SUdden complete change of tack: these two worlds of property and sharing don't seem compatible. Might we have to decide if we want one or the other? Why? Because people need to eat (Moglen notes that the film and music industry argue this.) If we can create value for ourselves only by making things we drop on our foot, then software and maths is no good for putting food on the table. Well - it is insofar as it makes all the rest possible. But is there not an argument for saying:
We collectively agree that making music, writing, programming etc counts as making something, in the same way that making a house or a teapot does. Just because you can share it freely doesn't mean you should. If all this can be shared, then there's no incentive...
etc. I think, on one level, this is entirely true. (Though now I start to write about it, I'm quickly going to be paddling out of my depth!)
The two opposite poles of commercial and open values - each worker getting their bread from either the profit-maker, the tax-taker or some other arrangement - are tangled. On each side, its quite easy to sympathise. Do large drug companies really need intellectual property protection to keep themselves incentivised? Most people working in these utterly vast companies see nothing of that incentive - though I suppose one might argue it trickles down to the lab-monkeys via the chain of command, and ultimately via the share-holders. On the other hand, if people were allowed to vote on where their taxes got spent, could I reasonably hope they'd vote for me to remain ensconced in academia? Why are they paying for it, not me?
(Answer: because private universities equals privileged universities, and the only chance of getting more people into uni is via state action. Plus I'll earn more and eventually contribute more taxes. Eventually. So nyer. Anyway, that's besides the point!)
The only lesson I draw from this tangle is that competition, co-operation and incentives are empty concepts unless you can show me the form they have taken. Abu Graib counts as a very thorough incentivisation scheme for getting information from people - as does torture generally. Yet we liberal types frown upon it. Worker's co-ops can be damnably oppressive places, policed by their own peer pressure. Soviet factories had name and shame boards on them - the hard workers and the people who regularly turned up drunk for work.
There's some extreme examples in there, but my point is this: we negotiate, as a society, what we deem tolerable in our various communities. In many realms, we're free to choose just what we prefer. If you don't like x company, go get a job at y company. Or move to the public sector. Or start your own co-op, and make sure you don't oppress each other more than your old ASDA boss did. (Except now, everything's getting 'marketised', what does that mean...?)

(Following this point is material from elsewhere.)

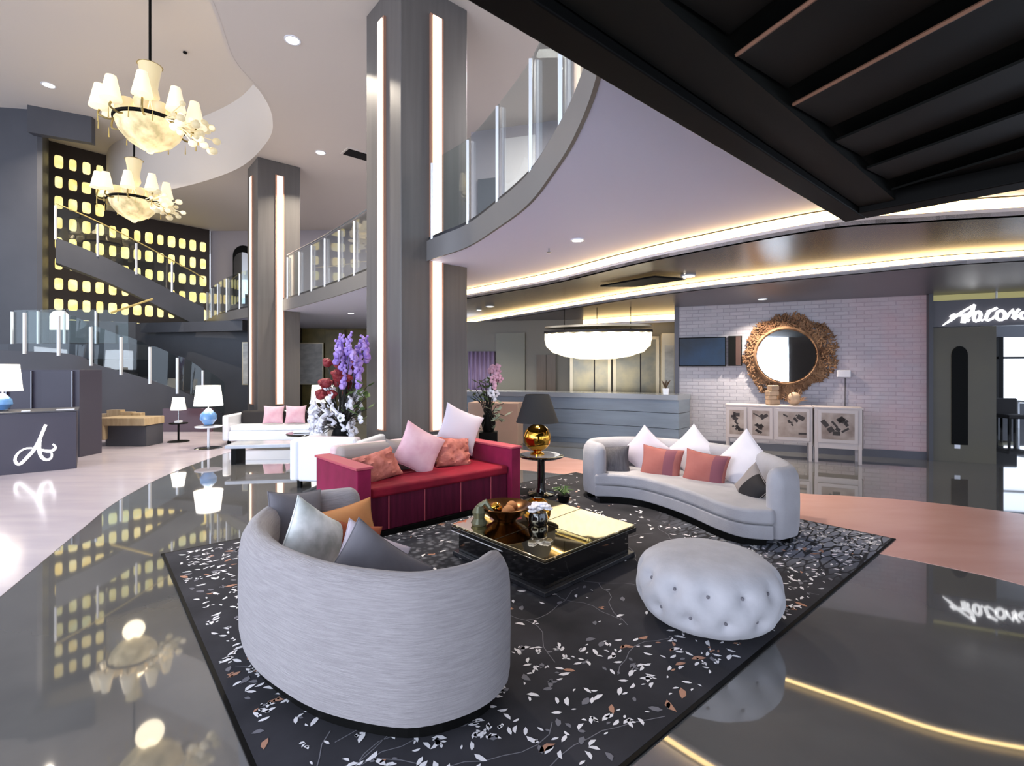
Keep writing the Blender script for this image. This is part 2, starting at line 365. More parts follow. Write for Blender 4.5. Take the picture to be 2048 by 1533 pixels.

We had a very successful incentive scheme in my last house. Someone dictatorially made a big list of jobs to do, which each earned a tick (or double points for particular tasks - extra incentive!) The scheme was a resounding success, in my opinion, resulting in a far tidier house.
The success of it, I think, was two-fold. First, it was mutual surveillance, not reward: on more than one occasion I was able to see just when I'd been doing sweet FA and do something about it. (So it relied on caring about such things - which most people do in that kind of context. Again: the place and context matters.)
Second, the fact of being able to negotiate it, and argue over points in it without it ever crossing that line into flared-nostril shared house blues. (Although I guess I can only speak for myself!) It wouldn't necessarily work with all people - or rather, would require a change in the ability and willingness to argue over seemingly trivial points in a good-natured way.
This is taking it to another extreme: the micro level of negotiated competition and mutual surveillance. But hey - gotta think about it. Somewhere down the line, it's all gotta be part of a PhD on whether Hayekian spontaneous order is all its cracked up to be.
Er... think I'll just stop abruptly there. Nyer.